Predicted properties of Galactic and Magellanic Classical Cepheids in the SDSS filters

TL;DR

This paper provides a comprehensive theoretical analysis of Galactic and Magellanic Cepheids in SDSS filters, detailing their properties and relations across different metallicities and pulsation modes.

Contribution

It introduces the first extensive theoretical models for Cepheid properties in SDSS filters, including updated atmospheres and detailed relations across metallicities.

Findings

Fundamental PL relations deviate from linearity at short periods.

Slopes are mildly steeper than previous empirical relations.

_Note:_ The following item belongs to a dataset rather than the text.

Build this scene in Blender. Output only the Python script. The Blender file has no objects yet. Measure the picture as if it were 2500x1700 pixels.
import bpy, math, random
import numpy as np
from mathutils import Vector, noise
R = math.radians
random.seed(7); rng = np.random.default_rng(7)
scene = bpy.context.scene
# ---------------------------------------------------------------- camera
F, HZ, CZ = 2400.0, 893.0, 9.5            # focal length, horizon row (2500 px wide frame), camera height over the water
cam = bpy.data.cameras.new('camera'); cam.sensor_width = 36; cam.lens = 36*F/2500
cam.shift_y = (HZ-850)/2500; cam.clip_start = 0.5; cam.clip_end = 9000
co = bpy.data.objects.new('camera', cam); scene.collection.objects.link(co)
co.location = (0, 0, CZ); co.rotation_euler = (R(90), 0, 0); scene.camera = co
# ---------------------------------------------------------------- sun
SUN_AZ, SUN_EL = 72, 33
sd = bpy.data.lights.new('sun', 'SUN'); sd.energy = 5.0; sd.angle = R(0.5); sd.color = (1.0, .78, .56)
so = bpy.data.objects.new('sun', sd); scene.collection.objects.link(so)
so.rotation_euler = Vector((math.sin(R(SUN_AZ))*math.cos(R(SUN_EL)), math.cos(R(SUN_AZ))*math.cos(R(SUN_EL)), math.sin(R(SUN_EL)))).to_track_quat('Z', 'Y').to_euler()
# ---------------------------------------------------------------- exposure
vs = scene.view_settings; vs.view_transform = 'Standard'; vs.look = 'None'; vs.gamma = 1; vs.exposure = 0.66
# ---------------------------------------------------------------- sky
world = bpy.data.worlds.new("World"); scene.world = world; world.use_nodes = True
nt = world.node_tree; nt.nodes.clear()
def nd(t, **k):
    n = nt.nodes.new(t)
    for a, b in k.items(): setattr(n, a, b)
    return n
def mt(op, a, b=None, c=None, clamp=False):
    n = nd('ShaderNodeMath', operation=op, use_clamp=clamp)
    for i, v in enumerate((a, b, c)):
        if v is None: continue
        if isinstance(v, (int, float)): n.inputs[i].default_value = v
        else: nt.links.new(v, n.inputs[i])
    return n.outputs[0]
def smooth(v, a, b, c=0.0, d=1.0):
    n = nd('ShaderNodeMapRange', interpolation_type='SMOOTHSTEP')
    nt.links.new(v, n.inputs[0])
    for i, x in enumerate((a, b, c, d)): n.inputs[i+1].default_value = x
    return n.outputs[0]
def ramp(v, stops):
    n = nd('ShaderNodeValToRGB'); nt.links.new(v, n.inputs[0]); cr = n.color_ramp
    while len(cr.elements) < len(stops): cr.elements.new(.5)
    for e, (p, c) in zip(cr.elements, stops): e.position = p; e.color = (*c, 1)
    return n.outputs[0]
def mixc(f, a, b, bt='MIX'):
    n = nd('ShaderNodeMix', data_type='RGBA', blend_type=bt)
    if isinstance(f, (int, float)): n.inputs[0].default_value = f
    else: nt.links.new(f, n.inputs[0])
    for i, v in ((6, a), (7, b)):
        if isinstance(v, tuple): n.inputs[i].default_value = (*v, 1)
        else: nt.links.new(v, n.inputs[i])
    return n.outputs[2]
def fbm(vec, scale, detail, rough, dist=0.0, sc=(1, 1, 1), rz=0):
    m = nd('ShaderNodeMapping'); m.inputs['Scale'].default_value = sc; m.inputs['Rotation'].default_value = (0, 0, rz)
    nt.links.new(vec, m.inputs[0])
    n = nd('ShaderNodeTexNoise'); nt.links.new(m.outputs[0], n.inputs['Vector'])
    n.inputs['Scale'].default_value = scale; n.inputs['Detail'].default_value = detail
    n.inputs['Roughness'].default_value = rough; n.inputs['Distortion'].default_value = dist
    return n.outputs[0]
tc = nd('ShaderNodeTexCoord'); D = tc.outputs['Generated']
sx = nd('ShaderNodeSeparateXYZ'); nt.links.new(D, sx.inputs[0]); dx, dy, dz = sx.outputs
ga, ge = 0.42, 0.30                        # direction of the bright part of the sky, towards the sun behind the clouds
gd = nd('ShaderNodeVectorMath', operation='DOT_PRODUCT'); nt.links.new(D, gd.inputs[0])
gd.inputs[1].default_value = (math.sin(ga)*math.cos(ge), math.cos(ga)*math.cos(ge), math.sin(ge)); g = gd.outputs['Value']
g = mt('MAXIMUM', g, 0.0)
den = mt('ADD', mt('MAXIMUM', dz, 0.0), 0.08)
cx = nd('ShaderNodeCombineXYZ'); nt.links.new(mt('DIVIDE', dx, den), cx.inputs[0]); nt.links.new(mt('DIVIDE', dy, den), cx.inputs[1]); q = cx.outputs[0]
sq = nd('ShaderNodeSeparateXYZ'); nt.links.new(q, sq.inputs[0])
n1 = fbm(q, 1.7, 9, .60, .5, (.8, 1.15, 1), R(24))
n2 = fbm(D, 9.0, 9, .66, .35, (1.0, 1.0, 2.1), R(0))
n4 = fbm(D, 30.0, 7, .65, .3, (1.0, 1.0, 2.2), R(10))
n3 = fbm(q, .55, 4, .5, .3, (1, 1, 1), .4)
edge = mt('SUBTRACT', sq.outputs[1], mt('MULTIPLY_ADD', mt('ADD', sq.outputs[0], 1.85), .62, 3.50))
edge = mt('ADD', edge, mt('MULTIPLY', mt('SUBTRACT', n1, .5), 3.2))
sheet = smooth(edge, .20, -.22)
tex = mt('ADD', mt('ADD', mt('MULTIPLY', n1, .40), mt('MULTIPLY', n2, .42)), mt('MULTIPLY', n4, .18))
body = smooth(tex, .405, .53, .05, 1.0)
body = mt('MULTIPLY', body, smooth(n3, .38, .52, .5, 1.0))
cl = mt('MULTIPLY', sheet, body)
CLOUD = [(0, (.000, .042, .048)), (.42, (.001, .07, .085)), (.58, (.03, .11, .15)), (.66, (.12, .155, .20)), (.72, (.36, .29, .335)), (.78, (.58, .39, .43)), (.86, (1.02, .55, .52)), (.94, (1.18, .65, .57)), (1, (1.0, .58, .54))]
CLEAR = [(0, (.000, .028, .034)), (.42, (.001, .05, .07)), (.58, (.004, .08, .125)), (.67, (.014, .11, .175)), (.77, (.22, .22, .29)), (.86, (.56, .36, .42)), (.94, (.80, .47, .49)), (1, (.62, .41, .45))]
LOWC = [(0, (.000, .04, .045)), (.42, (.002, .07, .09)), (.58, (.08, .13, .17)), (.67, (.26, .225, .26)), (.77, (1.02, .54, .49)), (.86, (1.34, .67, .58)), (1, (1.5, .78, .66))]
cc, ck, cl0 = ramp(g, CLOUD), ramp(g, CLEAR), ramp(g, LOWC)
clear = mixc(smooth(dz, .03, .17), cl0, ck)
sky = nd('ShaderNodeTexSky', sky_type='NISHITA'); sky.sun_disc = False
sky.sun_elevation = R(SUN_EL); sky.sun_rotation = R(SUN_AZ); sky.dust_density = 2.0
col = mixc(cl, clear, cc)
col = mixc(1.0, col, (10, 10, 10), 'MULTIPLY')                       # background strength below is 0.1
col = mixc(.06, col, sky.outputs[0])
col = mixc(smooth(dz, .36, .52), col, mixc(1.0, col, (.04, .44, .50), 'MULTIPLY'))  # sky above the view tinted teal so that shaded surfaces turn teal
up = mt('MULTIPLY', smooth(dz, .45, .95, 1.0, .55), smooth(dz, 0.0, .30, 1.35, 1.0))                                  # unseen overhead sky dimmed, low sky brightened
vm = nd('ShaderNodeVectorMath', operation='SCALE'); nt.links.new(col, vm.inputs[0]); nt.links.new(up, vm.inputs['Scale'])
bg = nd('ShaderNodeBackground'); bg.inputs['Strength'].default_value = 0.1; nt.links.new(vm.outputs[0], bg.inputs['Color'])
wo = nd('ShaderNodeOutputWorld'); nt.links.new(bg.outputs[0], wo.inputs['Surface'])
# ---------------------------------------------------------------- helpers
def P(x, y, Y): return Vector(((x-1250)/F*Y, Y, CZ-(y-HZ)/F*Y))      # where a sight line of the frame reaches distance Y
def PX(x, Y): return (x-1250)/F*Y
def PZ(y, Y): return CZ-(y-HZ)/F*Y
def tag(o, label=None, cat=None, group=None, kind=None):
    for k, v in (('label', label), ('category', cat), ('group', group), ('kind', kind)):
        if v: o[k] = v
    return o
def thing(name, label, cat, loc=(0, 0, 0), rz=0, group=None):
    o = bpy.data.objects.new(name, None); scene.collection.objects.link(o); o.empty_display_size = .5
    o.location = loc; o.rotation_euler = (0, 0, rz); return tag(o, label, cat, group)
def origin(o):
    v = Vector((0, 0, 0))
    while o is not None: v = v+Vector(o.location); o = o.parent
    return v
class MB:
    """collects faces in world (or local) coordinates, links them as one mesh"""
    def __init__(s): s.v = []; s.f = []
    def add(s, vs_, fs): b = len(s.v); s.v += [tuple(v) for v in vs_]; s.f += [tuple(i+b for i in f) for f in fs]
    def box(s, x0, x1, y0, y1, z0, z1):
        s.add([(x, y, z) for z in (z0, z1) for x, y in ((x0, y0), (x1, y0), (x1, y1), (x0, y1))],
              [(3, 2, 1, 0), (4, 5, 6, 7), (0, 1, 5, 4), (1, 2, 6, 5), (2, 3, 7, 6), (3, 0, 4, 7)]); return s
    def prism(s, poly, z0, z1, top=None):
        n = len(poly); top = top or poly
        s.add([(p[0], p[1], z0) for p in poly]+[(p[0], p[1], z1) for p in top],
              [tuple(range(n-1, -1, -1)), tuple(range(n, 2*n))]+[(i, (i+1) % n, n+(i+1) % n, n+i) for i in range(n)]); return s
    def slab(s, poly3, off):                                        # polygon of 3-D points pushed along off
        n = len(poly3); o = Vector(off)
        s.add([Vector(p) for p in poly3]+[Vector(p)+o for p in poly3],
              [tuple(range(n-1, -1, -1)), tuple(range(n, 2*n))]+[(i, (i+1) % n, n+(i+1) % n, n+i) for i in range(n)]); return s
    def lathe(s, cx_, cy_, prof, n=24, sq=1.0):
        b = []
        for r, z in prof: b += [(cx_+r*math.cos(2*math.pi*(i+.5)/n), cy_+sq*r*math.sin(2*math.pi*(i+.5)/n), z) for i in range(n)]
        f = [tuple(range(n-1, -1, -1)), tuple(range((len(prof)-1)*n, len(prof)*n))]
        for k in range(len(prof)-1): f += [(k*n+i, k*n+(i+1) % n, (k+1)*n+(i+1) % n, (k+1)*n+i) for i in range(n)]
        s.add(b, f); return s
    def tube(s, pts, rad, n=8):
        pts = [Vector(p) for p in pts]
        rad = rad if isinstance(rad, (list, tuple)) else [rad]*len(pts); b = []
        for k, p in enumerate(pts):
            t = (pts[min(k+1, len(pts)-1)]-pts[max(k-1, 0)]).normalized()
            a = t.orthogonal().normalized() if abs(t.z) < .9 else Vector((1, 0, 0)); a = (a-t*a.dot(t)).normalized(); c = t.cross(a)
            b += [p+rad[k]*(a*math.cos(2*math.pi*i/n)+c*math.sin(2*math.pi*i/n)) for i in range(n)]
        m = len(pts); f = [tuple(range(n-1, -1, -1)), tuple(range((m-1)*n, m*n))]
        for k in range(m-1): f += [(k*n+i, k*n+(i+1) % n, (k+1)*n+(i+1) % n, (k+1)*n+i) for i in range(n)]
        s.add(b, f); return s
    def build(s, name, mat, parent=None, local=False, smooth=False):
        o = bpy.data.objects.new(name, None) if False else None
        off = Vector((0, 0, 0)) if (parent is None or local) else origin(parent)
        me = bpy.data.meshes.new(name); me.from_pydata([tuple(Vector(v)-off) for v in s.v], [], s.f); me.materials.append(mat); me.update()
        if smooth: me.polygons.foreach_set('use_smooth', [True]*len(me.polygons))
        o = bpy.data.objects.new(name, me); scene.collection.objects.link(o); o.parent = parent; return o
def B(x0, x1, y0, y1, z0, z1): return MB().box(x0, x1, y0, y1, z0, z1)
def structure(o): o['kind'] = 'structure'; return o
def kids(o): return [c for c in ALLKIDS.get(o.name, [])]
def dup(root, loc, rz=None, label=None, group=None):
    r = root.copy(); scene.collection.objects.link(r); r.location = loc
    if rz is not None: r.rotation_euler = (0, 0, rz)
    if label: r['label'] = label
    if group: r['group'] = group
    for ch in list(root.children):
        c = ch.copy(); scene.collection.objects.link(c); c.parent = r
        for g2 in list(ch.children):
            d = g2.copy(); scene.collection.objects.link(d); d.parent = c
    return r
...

Discrepancies range from 13% in u-band to 3% in z-band.

Abstract

We present the first extensive and detailed theoretical scenario for the interpretation of Cepheid properties observed in the SDSS filters. Three sets of nonlinear convective pulsation models, corresponding to the chemical compositions of Cepheids in the Milky Way, the Large Magellanic Cloud and the Small Magellanic Cloud respectively, are transformed into the SDSS bands by relying on updated model atmospheres. The resulting observables, namely the instability strip boundaries and the light curves, as well as the Period-Luminosity, the Wesenheit and the Period-Luminosity-Colour relations, are discussed as a function of the metal content, for both the fundamental and the first overtone mode. The fundamental PL relations are found to deviate from linear relations when computed over the whole observed Cepheid period range, especially at the shorter wavelenghts, confirming previous findings in the Johnson-Cousins bands. The obtained slopes are found to be mildly steeper than the ones of the semiempirical and the empirical relations available in the literature and covering roughly the same period range, with the discrepancy ranging from about 13% in u-band to about 3% in z.